Word To Use Today: spiv.

I'd thought the word spiv was sinking into the grave, all but forgotten, and now here it is popping up again, bright as ever.

Hurray!

Spiv is a British slang word for a particular type of minor criminal. The term became popular in Britain during the Second World War, and it describes someone who sells illegal goods - usually, in those days, rationed ones.


A typical spiv was charming, and definitely a smart dresser. A spiv could get you anything, even nylon stockings, so you could stop drawing lines up the backs of your legs and pretending they were stocking-seams.

Someone a bit like this:



There have always been spiv-type criminals about, of course, but the term had fallen into disuse until just the last week, when the clever people in Brussels, trying to find a way to persuade people they've got more money than they really do, have come up with an idea called a Special Purpose Investment Vehicle.

Or SPIV.

Honestly, you couldn't make it up. No, really, you couldn't: if I put  that in a novel everyone would mutter about its being contrived and unconvincing.

Still, it's great to see the word spiv getting a new lease of life.

Do enjoy it.

Word To Use Today: spiv. This word probably started off as racecourse slang.

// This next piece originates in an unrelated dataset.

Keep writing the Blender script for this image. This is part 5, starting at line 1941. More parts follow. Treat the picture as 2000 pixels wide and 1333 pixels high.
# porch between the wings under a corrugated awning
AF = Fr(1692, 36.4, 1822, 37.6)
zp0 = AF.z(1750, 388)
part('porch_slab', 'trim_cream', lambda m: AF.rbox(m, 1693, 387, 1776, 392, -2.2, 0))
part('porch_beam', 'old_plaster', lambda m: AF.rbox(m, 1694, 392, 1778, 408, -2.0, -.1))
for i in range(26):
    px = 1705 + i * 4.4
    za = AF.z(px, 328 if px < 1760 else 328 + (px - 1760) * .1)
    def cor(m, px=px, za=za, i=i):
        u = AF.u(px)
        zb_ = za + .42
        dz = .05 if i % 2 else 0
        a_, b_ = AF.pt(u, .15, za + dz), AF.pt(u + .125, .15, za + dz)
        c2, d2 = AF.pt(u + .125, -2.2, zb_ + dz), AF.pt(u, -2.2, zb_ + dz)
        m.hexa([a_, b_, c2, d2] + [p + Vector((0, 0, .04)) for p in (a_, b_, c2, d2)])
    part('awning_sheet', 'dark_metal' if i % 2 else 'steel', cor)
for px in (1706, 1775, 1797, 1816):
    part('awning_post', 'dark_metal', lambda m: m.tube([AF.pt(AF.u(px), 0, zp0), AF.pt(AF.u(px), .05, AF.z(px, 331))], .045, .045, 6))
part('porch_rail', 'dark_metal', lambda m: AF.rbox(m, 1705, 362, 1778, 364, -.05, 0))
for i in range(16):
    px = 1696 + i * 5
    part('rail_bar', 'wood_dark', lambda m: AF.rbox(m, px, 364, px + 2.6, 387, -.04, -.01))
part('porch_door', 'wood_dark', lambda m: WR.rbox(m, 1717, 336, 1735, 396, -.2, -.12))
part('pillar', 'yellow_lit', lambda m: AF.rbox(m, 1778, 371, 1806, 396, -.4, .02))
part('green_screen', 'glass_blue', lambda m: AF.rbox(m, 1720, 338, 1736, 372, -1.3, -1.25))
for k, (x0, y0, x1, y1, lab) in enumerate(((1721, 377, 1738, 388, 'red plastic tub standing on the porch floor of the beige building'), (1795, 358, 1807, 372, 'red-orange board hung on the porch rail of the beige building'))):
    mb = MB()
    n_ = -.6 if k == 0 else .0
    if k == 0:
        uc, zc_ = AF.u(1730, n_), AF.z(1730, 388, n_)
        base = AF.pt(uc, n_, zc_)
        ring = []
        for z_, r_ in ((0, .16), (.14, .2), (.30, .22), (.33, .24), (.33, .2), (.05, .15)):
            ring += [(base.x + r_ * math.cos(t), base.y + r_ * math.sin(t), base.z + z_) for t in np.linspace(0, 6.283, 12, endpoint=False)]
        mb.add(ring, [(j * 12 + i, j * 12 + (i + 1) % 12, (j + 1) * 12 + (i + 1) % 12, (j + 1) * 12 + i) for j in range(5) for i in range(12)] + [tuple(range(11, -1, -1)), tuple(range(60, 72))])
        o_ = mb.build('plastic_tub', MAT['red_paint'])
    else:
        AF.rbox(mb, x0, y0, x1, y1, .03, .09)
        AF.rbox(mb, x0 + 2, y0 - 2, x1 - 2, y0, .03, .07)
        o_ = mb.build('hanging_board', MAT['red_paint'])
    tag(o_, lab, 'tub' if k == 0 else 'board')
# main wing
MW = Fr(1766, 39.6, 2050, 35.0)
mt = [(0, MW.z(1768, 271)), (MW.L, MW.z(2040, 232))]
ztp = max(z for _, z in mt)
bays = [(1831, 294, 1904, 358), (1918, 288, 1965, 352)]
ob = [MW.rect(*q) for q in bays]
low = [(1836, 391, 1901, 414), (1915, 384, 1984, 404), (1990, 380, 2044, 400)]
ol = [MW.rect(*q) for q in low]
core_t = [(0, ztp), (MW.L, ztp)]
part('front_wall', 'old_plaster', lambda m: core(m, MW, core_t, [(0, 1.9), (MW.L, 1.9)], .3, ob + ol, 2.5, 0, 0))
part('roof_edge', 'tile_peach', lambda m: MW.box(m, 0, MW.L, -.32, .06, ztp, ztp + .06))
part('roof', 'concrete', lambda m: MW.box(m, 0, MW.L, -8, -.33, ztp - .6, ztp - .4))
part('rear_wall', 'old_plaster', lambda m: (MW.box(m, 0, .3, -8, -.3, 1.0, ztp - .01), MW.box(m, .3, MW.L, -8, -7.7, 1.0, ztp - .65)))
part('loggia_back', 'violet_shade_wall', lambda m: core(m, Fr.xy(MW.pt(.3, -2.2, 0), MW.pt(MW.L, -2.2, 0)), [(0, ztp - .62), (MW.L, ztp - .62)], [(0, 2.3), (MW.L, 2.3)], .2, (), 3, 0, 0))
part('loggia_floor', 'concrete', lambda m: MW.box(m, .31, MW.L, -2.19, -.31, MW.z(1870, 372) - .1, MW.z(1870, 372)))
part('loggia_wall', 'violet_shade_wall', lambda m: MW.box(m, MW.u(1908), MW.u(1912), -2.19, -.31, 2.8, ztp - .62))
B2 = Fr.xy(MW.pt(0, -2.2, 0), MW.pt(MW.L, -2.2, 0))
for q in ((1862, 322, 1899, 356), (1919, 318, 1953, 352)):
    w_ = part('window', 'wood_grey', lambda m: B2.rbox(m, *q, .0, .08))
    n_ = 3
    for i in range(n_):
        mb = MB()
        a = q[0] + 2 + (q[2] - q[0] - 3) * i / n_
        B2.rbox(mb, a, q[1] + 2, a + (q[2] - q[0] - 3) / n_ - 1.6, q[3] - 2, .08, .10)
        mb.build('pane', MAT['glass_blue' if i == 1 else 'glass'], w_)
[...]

It might come from a dialect word, spiving, which means smart.

Other possibilities are that it comes from the Romany word spiv which means sparrow, or that it might be a back-slang form of VIPs, or a police acronym for Suspected Person and Itinerant Vagrant.

There was a character called Henry 'Spiv' Bagster in early 1900s London who was a small-time crook, and he might be the origin of the word, too.